Living Homes highlights a number of straw bale homes including one built by Alison Gannett in Crested Butte, Colorado. Gannett first learned about straw bale while studying and teaching alternative energy. Currently a straw bale consultant and professional extreme skier, Gannett built the first Victorian-style straw bale home in Colorado’s National Historic District. Her 1,288-square foot, two-story home is unique with the living, dining and kitchen areas on the second floor of the home to take advantage of the views. The walls are plastered with two coats of a mixture made of earth and masonry sand, boiled flour paste and handfuls of chopped straw, plus a third layer to which drywall finishing compound had been added to lighten the color. The straw bale walls that insulate against temperatures that average -4° F in January, combined with the steep pitched metal roof and the south-facing windows make the home energy efficient, although a back-up system of hydronic radiant heat and a woodstove provide heat when necessary.

Recyled/High-Tech

Technological advances combined with recycled materials offer more alternatives to traditional homebuilding. The use of Faswell blocks, made from recycled wood chips; rastra, made from recycled polystyrene; and cellulose is being incorporated into a new way of building highly energy-efficient homes.

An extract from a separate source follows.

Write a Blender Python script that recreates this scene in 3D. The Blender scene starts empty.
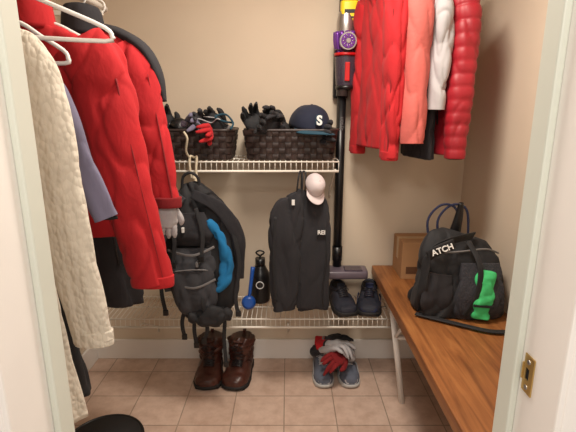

Inspired by Frank Lloyed Wright’s organic building style after purchasing an eight-acre hillside in the Napa Valley, Phyllis Hunt hired architect Craig Henritzy to design her home. Henritzy chose to build the home with rastra due to its flexible properties. Mixed with cement, the rastra material was shaped into hollow forms that lent themselves to Wright’s circular style while providing a virtually fireproof insulative value of R38.

“Windows were carefully placed to provide light and views, as well as to work with the home’s passive solar strategies. To get the windows just right the architect visited the property often to observe the sun’s path and the shadows created on the building site, then used a computer to calculate the sun’s exact position throughout a calendar year. Inspired by natrive tribes’ primitive calendars, Henritzy designed a solar calendar and had it scored into the center of the living room’s concrete floor.”

In keeping with the Pueblo-Revival styled interior decor, the flooring is acid-stained concrete in varying hues throughout the home. The exterior is made of golden-colored stucco which complies with seismic codes and, along with native rock walls and indigenous plants, fits attractively into the natural landscape. Recognizing “cha” as an Indian term for “community house,” Hunt’s home was appropriately christened Napa-cha.

There are many other simple and elegant eco-friendly homes featured in Living Homes, and the book contains enough beautiful full-colored photographs, design elements and personal stories to entertain everyone. Additionally, its artful presentation of the new “old” ways in which homes are being built will inspire those who are contemplating a move, as well as those who are not, to embrace the concept of sustainable architecture and design.